NECK: Well muscled, round, and rather out-stretched. BODY: Perfect balanced. RIBS: Well arched but not barrel shaped. CHEST: Deep, broad enough for strength, but not so broad as to make the dog appear slow and clumsy. LOIN: Short, strong and deep. TAIL: Strong at base and long enough to touch the hock. Hair on the lower side of the tail should be half as long again as the hair on the body. When dog is at work, the tail is carried on the level with the body (down a little is better than too high). When dog is relaxed, the tail is carried on about a 45 degree angle with a little curve near the end of the tail. A natural born bob tail is permissible but not desirable. Should breed a natural bob to a long tail dog.

RUNNING GEAR: Shoulders long and oblique (sloping) forming a sharp angle with the upper arm. FOREARM: Forearm strong and moderately heavy from elbow to pastern. The forearm is perfectly straight viewed from the front. Hind quarters and thighs strongly muscled. Hock points well bent. The angulation shows plenty of springing power. The hind legs viewed from the back should be straight. DEW CLAWS: are desirable because they show pure breeding, but it is permissible for breeders to clip them off as soon as pups are born. FEET: Should be well padded and large so as to take hard use on mud or snow as well as rough ground. The toes are well split up and strongly arched.

COAT: The hair should be from 1.5 to 2 inches long, glossy and water repellent. Slightly curly, wavy hair is desirable. Kinky hair is a fault because it catches too many burrs.

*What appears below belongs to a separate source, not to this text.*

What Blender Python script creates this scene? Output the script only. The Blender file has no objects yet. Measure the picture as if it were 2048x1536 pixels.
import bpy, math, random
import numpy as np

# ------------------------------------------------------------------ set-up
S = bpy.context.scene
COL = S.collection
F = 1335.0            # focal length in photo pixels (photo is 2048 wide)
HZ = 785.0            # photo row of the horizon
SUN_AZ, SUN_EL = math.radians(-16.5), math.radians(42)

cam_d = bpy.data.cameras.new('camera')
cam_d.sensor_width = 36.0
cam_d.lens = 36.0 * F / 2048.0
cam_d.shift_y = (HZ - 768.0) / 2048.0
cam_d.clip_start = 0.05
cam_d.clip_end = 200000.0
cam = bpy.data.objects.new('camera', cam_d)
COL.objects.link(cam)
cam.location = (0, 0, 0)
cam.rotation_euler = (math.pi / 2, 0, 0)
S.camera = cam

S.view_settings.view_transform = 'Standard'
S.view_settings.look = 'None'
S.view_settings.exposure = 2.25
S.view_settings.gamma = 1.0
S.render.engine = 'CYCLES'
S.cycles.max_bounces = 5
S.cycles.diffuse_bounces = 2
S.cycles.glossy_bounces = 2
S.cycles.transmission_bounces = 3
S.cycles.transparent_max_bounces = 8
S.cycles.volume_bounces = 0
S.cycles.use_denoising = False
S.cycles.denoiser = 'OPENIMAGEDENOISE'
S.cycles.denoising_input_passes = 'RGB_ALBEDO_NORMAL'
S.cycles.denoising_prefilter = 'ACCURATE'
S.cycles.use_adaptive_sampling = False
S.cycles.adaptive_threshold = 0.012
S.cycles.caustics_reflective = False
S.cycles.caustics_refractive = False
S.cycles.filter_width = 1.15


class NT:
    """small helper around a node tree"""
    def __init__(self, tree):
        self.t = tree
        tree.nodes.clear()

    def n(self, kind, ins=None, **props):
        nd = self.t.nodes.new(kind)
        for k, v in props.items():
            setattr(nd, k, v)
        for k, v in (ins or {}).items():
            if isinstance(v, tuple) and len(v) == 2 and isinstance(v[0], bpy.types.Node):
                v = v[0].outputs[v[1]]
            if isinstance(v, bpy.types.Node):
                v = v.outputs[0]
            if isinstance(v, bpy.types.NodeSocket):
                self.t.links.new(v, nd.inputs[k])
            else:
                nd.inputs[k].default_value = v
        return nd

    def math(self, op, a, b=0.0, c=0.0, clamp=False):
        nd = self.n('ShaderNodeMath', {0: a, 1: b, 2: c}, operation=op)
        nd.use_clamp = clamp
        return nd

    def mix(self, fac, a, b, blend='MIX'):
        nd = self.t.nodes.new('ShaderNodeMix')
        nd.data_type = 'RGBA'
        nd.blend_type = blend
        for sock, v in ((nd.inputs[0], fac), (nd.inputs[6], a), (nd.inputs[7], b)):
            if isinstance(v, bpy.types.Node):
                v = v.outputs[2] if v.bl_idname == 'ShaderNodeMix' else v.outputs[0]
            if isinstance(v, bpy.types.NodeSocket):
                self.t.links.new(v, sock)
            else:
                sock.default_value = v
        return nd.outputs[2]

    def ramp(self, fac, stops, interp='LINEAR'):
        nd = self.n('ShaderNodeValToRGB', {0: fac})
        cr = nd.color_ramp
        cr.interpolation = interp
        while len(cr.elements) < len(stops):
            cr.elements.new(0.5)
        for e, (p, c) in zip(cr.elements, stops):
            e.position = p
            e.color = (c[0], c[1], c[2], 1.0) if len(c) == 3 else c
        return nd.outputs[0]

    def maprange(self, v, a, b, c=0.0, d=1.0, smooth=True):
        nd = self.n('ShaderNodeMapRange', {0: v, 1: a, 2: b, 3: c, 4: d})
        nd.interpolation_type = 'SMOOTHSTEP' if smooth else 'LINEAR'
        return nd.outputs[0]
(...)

COLOR: The most desirable color for an English Shepherd is a "true black-tan" (glossy black with tan markings). Tan dot over each eye, tan around the mouth, under the tail, tan bar across the chest, tan on all four feet running down to the ground. Now on the back legs the tan is only on the front side of the back legs and the black runs down to the ground on the back side of the back legs.

The markings may be a mahogany brown to a golden tan. A small amount of white on the chest is permissible and the dog is still to be classified as a true black-tan. A tri-color with a white ring neck is also good. Black with white markings are also acceptable as long as the white doesn't cover more than 1/3 the dog. The best white markings are: a white chest, a white tipped tail, white feet and a ring neck. (In mating black and white dogs together, you have to be careful or you will produce too many pups with too much white that will have to be sold at a discount)

Sable colored dogs are permissible for English Shepherds but are not desirable. The most desirable color for the English Shepherd is a "true black-tan" and the black should come down to the ground on the back side of the back legs. What is actually meant by black-tan is a glossy black coat with a tan trim.

In conclusion. the English Shepherd is a handsome breed of dog and just as versatile as he is attractive. For these dogs will tree coon, mink, squirrel, possum, skunk, chase wolves and can hold a grizzly bear at bay. They also retrieve ducks as well as go a mile after the cows. The English Shepherd is indeed an all-around worker and wonderful companion.